## DATASET EXCERPT:
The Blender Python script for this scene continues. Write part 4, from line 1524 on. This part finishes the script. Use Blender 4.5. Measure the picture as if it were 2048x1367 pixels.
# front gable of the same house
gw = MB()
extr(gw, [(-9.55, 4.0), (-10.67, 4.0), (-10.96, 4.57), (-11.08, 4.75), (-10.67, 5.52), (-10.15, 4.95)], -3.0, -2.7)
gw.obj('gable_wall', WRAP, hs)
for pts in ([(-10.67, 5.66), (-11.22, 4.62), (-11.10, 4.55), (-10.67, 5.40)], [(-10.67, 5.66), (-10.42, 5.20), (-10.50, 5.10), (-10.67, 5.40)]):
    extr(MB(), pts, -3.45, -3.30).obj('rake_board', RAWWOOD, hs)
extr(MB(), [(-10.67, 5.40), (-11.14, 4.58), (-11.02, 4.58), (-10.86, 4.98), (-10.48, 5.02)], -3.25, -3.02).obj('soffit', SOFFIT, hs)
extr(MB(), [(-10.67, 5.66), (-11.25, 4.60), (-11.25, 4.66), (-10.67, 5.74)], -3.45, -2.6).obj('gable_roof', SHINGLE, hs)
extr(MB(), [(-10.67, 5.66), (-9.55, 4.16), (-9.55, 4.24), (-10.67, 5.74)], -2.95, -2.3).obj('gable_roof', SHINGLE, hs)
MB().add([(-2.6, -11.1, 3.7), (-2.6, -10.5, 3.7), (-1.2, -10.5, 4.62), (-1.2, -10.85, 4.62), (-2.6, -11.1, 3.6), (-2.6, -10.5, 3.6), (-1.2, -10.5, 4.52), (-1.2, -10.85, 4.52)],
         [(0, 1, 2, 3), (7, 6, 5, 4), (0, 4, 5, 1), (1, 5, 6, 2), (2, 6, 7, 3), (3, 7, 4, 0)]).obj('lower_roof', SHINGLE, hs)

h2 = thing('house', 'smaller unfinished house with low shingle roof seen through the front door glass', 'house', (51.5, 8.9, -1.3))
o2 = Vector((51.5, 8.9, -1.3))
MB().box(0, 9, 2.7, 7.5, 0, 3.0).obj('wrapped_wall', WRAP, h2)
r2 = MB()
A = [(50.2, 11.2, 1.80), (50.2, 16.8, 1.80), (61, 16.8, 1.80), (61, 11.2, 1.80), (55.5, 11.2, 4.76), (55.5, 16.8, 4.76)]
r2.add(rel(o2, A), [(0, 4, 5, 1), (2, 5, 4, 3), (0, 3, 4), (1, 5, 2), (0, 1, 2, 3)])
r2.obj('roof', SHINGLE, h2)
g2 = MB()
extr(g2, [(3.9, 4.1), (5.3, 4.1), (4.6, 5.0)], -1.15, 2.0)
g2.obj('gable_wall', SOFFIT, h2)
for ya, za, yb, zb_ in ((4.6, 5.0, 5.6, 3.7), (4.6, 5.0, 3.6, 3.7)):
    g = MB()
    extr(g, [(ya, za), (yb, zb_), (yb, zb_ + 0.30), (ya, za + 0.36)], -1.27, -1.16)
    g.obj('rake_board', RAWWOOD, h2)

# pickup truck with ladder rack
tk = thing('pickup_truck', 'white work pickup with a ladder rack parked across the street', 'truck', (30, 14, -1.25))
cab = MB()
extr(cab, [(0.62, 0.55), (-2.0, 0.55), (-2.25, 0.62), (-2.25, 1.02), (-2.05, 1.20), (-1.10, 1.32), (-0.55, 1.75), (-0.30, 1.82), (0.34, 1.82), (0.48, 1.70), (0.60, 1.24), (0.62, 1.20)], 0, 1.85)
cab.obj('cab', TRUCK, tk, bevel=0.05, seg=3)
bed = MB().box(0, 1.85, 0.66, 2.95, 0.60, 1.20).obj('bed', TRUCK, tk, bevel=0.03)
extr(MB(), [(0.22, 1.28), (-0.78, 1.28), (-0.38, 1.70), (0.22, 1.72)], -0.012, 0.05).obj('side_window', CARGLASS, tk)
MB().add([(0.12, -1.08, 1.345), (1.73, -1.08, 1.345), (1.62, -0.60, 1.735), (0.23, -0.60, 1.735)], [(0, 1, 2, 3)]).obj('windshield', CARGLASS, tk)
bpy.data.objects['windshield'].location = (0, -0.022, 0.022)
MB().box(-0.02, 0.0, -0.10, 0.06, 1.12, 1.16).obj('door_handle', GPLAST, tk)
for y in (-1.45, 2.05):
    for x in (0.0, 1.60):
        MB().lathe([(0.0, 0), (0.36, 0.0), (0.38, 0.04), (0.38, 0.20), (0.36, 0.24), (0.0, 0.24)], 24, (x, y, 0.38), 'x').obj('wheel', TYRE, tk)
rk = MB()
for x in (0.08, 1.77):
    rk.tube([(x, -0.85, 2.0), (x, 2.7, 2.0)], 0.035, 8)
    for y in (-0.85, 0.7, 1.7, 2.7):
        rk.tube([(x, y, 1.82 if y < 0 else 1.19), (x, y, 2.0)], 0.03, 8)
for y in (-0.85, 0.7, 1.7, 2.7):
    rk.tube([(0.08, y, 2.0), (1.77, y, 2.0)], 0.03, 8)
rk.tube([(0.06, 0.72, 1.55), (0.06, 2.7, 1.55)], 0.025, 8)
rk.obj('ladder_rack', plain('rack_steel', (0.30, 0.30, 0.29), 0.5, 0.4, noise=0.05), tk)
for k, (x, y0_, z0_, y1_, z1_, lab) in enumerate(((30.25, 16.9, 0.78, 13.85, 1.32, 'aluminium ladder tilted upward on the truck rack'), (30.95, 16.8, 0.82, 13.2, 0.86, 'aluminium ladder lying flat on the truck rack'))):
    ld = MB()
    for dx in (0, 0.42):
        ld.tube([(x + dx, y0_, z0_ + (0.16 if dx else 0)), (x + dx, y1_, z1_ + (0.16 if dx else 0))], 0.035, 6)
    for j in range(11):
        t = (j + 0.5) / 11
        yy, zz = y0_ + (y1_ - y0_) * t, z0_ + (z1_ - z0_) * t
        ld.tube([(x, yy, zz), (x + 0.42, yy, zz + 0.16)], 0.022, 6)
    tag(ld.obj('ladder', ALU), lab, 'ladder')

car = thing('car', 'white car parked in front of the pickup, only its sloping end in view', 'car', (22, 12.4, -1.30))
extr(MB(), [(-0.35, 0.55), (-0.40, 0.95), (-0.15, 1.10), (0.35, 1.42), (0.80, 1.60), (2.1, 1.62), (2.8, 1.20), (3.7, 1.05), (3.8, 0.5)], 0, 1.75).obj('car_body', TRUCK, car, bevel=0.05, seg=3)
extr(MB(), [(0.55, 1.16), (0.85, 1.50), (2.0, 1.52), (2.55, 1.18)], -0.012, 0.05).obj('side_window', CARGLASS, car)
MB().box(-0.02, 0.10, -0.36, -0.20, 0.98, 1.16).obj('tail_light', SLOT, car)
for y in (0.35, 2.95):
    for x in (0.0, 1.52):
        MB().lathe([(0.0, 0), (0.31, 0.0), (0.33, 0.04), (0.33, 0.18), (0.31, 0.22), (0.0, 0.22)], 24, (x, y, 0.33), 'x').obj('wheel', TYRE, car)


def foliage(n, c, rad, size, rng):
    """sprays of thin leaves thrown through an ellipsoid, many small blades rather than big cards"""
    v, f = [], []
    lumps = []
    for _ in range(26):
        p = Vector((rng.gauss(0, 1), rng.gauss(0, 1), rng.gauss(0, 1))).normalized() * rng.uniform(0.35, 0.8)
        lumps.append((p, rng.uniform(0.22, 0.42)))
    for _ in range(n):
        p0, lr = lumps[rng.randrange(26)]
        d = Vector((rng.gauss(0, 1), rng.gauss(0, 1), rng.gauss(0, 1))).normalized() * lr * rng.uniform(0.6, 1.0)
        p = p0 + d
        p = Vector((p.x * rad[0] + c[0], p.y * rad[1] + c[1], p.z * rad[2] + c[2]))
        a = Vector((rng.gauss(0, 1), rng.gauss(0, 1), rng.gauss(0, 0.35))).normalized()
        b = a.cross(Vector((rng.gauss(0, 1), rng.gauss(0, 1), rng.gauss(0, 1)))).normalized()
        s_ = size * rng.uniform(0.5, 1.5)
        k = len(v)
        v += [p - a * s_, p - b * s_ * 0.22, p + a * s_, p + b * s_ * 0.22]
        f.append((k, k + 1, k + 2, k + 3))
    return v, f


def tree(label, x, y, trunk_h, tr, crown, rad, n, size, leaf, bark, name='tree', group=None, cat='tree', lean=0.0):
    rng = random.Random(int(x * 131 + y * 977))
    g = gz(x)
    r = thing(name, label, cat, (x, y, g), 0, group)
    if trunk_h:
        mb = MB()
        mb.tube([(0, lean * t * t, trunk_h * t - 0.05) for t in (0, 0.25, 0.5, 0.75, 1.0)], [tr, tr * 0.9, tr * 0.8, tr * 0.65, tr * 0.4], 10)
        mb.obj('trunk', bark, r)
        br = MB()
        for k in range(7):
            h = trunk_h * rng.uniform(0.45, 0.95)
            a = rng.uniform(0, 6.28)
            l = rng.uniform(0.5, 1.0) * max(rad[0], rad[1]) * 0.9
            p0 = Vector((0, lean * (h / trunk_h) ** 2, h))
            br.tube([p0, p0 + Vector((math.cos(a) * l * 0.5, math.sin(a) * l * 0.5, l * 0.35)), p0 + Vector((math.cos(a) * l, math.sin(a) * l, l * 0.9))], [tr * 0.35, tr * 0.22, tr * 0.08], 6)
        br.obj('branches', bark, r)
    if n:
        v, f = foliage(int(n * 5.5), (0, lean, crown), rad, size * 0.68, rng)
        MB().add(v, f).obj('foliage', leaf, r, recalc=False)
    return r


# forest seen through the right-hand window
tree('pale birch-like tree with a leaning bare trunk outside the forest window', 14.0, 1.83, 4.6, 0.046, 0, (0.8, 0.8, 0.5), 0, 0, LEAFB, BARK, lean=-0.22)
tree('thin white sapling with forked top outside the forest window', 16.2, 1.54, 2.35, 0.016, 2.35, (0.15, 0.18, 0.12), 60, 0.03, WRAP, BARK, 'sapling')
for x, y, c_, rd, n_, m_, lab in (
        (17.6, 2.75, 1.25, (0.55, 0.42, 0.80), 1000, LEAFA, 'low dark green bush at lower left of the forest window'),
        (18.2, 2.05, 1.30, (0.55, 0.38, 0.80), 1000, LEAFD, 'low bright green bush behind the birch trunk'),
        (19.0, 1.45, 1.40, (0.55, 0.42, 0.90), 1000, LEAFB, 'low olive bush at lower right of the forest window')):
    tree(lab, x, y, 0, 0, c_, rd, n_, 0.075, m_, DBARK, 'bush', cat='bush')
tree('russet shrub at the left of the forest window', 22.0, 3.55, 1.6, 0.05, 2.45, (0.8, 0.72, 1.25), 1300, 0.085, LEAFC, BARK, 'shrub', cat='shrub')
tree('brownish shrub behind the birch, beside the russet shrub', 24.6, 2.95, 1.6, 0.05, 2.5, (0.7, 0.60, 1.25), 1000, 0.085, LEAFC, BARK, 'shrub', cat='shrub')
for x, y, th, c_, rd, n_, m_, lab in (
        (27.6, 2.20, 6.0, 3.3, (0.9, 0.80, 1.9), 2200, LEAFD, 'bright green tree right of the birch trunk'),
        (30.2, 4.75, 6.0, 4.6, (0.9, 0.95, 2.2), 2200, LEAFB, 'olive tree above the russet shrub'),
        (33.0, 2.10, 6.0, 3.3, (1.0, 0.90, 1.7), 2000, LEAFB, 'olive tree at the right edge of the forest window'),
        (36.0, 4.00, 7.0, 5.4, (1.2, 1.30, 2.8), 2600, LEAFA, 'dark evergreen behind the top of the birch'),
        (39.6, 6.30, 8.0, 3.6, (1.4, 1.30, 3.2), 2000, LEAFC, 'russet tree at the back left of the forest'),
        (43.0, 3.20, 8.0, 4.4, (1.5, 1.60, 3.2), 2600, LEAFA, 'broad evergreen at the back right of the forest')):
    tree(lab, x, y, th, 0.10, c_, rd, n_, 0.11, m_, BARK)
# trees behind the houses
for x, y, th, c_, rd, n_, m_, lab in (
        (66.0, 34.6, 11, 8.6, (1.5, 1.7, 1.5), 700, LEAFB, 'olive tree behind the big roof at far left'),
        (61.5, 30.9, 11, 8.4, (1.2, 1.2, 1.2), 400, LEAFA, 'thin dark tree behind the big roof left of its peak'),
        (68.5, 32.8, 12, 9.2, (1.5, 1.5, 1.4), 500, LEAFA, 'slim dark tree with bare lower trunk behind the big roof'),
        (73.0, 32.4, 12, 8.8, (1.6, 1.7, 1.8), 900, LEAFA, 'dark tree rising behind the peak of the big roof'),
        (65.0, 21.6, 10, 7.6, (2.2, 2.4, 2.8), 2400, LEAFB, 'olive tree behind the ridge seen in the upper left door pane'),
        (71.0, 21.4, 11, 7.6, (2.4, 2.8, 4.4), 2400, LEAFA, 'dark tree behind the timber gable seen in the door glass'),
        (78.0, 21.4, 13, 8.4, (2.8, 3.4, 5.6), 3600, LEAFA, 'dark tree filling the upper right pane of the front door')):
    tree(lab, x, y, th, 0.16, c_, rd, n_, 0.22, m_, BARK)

## THE TASK:
Emit, unaltered, the lines from the top of the listing down through the line that holds "0)]).obj('lower_roof', SHINGLE, hs)"; emit nothing else.

## SOLUTION FOR THIS TASK:
The Blender Python script for this scene continues. Write part 4, from line 1524 on. This part finishes the script. Use Blender 4.5. Measure the picture as if it were 2048x1367 pixels.
# front gable of the same house
gw = MB()
extr(gw, [(-9.55, 4.0), (-10.67, 4.0), (-10.96, 4.57), (-11.08, 4.75), (-10.67, 5.52), (-10.15, 4.95)], -3.0, -2.7)
gw.obj('gable_wall', WRAP, hs)
for pts in ([(-10.67, 5.66), (-11.22, 4.62), (-11.10, 4.55), (-10.67, 5.40)], [(-10.67, 5.66), (-10.42, 5.20), (-10.50, 5.10), (-10.67, 5.40)]):
    extr(MB(), pts, -3.45, -3.30).obj('rake_board', RAWWOOD, hs)
extr(MB(), [(-10.67, 5.40), (-11.14, 4.58), (-11.02, 4.58), (-10.86, 4.98), (-10.48, 5.02)], -3.25, -3.02).obj('soffit', SOFFIT, hs)
extr(MB(), [(-10.67, 5.66), (-11.25, 4.60), (-11.25, 4.66), (-10.67, 5.74)], -3.45, -2.6).obj('gable_roof', SHINGLE, hs)
extr(MB(), [(-10.67, 5.66), (-9.55, 4.16), (-9.55, 4.24), (-10.67, 5.74)], -2.95, -2.3).obj('gable_roof', SHINGLE, hs)
MB().add([(-2.6, -11.1, 3.7), (-2.6, -10.5, 3.7), (-1.2, -10.5, 4.62), (-1.2, -10.85, 4.62), (-2.6, -11.1, 3.6), (-2.6, -10.5, 3.6), (-1.2, -10.5, 4.52), (-1.2, -10.85, 4.52)],
         [(0, 1, 2, 3), (7, 6, 5, 4), (0, 4, 5, 1), (1, 5, 6, 2), (2, 6, 7, 3), (3, 7, 4, 0)]).obj('lower_roof', SHINGLE, hs)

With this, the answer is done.